Aktif sorgulama yöntemini kullanmak da önemlidir. Her yeni bilgi karşısında kendine sorular sormayı alışkanlık haline getir. “Bu neden böyle?”, “Bunun sonucu ne olurdu?”, “Başka hangi bilgilerle bağlantılı?” gibi sorular zihnini aktif tutar. Böylece bilgiyi yüzeysel değil, derinlemesine anlamış olursun. “Sokratik Sorgulama Yöntemi” bu konuda sana yol gösterebilir. Bilgiyi almak yetmez; onu sorgulayıp kendi düşünce sisteminle bütünleştirmek esas olandır.
Ayrıca, spaced repetition (aralıklı tekrar) yöntemini de kullanabilirsin. Burada amaç, bilgiyi her gün tekrar etmek değil; belirli aralıklarla hafızayı tazelemek. Örneğin; bugün öğrendiğin bilgiyi yarın, üç gün sonra, ardından bir hafta sonra gözden geçirirsen, uzun vadeli hafızada kalıcılık sağlarsın.
Duygusal bağ kurmak da öğrenmeyi kalıcı hale getirir. Öğrendiğin bilginin sende bir his uyandırmasına izin ver. Bir tarihi olay seni duygulandırıyorsa, bir bilimsel keşif seni heyecanlandırıyorsa, beynin o duyguyu bilgiyle birlikte kaydeder. Duygularla desteklenen bilgiler kolay kolay unutulmaz.
Öğrenme ortamını düzenlemek de önemlidir. Sessiz, iyi aydınlatılmış bir yerde çalışmak, beyninin odaklanmasını kolaylaştırır. Ayrıca düzenli aralıklarla küçük molalar vermek zihinsel yorgunluğu azaltır. 25 dakika çalışıp 5 dakika ara vermek gibi yöntemler (Pomodoro Tekniği gibi) zihninin verimliliğini artırır.

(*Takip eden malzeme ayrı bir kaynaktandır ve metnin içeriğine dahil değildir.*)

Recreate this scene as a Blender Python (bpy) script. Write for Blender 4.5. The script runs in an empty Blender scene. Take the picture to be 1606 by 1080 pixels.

Beynin pasif bir depo değil, aktif bir işleyici organ olduğunu unutmamalısın. Ne kadar çok bağlantı kurarsan, duyularını ve duygularını işin içine katarsan, o kadar güçlü öğrenirsin. Tekrar etmek kısa vadeli hafıza tazeler; ama bilgiyi anlamlandırmak ve aktif süreçlerle işlemek uzun vadeli öğrenmeyi sağlar.
Şimdi eline bir kalem al. Öğrendiklerini yeniden yazmadan, anlatmaya çalışarak, hayatına uyarlayarak ve sorgulayarak pekiştir. Bilgiyi hissederek ve yaşayarak öğrendiğinde, tekrar etmeye ihtiyaç duymadan zihninde kalıcı izler bırakabileceksin.
Ve unutma:
Sen bilgiyi değil, bilgi seni büyütür ve kollar; yeter ki onunla bir bağ kurmayı öğren.